Il n’y a donc pas fallu beaucoup de temps pour que l’organe spécialisé des Nations Unies en matière de protection des Droits de l’homme sorte de son long mutisme et change complètement la donne. Reste à savoir si l’Etat va s’exécuter.

Présentation du Comité des Droits de l’homme

Le Comité des Droits de l’homme est un organe composé d’experts indépendants qui surveille la mise en œuvre du Pacte international relatif aux droits civils et politiques par les États parties.

Tous les États parties sont tenus de présenter au comité, à intervalles réguliers, des rapports sur la mise en œuvre des droits consacrés par le pacte. Ils doivent présenter un premier rapport un an après avoir adhéré au pacte, puis à chaque fois que le comité le leur demande (généralement tous les quatre ans). Le comité examine chaque rapport et fait part de ses préoccupations et de ses recommandations à l’État partie sous la forme d’’’observations finales’’.

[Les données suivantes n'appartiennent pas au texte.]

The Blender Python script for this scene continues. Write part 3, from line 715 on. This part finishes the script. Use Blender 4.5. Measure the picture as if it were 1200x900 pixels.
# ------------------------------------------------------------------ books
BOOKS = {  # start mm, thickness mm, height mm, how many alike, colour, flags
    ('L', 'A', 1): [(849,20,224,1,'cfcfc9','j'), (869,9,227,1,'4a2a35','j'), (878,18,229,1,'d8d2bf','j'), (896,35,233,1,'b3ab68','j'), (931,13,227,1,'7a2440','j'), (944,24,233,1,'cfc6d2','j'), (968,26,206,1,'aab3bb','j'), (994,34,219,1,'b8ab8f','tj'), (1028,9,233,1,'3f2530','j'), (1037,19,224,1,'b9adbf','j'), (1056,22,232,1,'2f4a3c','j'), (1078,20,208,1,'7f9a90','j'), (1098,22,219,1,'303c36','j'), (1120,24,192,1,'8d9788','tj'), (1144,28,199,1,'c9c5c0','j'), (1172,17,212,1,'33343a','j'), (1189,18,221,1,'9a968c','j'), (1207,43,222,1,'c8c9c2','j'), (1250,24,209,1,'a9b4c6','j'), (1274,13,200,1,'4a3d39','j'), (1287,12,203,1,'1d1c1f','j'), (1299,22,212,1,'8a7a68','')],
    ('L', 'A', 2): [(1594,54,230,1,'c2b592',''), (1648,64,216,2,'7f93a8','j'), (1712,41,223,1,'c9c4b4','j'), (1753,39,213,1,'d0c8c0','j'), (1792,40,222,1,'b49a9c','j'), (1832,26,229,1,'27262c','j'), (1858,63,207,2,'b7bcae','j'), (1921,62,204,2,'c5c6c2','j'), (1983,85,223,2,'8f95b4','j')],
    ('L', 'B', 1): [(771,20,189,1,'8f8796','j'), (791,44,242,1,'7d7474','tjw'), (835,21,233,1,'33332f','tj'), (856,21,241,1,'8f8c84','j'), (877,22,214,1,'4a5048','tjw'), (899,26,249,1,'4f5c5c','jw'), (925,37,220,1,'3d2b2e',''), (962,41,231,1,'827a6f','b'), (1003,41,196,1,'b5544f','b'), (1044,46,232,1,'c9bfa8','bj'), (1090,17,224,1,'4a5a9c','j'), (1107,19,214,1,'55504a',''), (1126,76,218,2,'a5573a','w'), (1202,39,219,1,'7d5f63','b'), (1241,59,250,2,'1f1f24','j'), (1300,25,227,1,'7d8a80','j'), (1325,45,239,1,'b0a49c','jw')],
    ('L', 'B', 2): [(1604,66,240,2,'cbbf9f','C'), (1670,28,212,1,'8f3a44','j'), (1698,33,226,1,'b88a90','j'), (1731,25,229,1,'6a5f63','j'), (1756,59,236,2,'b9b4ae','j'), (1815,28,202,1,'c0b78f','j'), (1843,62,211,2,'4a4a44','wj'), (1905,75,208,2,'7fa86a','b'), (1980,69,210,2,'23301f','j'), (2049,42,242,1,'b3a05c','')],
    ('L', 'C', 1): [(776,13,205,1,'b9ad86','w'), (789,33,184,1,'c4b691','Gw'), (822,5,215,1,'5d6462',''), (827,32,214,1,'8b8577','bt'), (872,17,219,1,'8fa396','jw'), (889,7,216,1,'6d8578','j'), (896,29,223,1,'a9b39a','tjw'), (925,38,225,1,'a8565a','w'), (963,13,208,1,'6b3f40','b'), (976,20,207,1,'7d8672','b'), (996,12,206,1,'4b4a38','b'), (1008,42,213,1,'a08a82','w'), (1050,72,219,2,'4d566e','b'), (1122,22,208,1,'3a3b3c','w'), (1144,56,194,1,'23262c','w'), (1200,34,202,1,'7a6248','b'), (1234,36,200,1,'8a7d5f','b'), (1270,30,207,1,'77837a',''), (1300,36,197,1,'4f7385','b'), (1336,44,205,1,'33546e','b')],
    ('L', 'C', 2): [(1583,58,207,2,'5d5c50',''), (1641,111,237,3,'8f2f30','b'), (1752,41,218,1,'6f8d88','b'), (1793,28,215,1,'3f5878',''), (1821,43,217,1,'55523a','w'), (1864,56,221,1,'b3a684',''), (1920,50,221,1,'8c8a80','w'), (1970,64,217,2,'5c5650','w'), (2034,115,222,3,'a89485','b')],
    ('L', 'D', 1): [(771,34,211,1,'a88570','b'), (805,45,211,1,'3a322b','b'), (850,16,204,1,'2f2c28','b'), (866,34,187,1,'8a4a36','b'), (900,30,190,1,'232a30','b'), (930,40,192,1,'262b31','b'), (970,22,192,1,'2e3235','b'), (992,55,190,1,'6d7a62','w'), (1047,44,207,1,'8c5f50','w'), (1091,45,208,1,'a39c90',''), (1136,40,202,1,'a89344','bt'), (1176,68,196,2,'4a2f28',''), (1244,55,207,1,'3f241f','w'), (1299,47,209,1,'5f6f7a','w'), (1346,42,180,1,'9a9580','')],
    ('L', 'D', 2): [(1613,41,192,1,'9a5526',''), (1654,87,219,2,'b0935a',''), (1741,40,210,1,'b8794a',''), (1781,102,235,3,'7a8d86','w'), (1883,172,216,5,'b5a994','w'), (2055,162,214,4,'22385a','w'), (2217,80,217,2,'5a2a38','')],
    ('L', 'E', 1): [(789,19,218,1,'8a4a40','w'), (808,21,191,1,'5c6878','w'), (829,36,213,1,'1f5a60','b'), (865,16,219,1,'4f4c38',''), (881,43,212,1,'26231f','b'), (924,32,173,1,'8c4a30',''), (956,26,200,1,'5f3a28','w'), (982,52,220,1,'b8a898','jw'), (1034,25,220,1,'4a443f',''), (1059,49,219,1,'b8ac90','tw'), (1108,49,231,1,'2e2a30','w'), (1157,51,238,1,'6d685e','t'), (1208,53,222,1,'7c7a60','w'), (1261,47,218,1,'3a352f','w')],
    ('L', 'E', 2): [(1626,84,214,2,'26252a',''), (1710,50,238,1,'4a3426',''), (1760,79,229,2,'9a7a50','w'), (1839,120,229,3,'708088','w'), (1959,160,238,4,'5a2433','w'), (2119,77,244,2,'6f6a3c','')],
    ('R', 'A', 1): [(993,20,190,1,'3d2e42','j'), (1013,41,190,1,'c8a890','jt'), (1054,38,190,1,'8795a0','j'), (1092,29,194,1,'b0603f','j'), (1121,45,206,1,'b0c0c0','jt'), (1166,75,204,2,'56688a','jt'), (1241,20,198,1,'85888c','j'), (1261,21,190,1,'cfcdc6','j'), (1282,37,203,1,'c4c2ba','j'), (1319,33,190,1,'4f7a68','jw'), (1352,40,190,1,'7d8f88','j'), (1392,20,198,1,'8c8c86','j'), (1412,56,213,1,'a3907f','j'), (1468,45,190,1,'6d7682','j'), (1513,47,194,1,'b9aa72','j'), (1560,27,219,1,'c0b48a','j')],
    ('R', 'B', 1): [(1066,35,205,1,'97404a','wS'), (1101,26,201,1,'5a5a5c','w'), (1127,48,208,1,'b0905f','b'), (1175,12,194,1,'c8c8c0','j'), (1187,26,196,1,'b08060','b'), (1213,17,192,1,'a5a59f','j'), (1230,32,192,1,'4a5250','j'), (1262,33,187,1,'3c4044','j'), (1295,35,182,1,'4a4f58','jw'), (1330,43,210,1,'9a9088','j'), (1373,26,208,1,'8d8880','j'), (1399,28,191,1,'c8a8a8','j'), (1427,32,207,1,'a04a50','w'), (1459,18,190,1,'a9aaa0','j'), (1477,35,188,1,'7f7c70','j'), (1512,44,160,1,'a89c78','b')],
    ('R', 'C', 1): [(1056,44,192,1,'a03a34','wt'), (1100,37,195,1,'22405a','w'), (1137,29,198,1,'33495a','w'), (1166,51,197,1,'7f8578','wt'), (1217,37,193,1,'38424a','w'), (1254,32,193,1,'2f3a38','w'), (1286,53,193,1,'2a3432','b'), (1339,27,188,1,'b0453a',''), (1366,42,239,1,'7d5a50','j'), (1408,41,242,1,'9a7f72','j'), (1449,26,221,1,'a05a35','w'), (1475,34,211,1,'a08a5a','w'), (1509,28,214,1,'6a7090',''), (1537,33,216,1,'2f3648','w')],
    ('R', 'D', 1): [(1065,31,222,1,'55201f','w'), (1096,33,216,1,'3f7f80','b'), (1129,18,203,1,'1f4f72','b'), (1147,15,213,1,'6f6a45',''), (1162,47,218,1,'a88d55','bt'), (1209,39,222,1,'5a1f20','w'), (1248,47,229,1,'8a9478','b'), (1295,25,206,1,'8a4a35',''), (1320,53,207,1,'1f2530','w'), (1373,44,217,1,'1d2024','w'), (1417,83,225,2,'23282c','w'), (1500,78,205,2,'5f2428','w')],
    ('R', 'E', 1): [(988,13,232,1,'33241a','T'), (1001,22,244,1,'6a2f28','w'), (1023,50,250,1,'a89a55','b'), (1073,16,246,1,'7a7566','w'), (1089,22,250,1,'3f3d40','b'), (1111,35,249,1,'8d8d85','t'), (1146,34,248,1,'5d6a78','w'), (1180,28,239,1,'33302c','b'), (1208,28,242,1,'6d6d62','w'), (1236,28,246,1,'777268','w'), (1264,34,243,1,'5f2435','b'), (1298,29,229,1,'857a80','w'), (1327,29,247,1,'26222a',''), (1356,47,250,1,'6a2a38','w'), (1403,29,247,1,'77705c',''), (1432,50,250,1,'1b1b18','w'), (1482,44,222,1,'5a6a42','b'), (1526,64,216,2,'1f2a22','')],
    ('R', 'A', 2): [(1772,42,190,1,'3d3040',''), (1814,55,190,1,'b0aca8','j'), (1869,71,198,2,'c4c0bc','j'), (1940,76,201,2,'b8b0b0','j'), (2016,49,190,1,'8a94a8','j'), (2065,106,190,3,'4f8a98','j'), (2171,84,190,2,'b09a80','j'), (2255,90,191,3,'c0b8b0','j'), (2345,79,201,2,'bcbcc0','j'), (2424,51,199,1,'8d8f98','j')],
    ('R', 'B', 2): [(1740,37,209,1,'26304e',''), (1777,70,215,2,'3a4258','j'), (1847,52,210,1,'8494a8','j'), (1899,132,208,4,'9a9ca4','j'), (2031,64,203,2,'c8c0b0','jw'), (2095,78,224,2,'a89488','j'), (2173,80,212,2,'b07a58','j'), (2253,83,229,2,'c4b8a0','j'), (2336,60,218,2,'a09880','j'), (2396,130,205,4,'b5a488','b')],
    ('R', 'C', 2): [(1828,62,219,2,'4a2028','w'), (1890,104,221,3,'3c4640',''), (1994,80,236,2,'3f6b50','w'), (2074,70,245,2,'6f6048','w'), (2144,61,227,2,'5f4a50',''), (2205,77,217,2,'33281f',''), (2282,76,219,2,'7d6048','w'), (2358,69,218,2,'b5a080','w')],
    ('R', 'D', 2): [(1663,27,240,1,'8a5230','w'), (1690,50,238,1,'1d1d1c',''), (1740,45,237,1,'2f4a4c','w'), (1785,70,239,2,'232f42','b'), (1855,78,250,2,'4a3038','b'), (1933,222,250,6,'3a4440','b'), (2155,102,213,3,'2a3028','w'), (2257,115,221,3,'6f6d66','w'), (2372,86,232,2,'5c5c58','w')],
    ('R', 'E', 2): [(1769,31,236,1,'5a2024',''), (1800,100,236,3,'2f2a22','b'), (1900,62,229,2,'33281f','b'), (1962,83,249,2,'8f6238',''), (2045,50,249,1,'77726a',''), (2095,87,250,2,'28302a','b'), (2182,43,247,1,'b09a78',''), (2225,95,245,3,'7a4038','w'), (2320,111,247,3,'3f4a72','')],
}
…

L’article 41 du pacte prévoit l’examen de plaintes interétatiques par le comité. En outre, le premier protocole facultatif se rapportant au pacte permet au comité d’examiner des plaintes individuelles émanant de particuliers qui se disent victimes d’une violation des droits reconnus dans le pacte. Tel que stipulé dans l’article 2 de ce protocole : ‘’Sous réserve des dispositions de l'article premier, tout particulier qui prétend être victime d'une violation de l'un quelconque des droits énoncés dans le pacte et qui a épuisé tous les recours internes disponibles, peut présenter une communication écrite au comité pour qu'il l'examine.’’

Le comité se réunit à Genève et tient généralement trois sessions par an. Il publie aussi son interprétation du contenu des dispositions du pacte, sous la forme d’observations générales sur des questions thématiques ou ses méthodes de travail.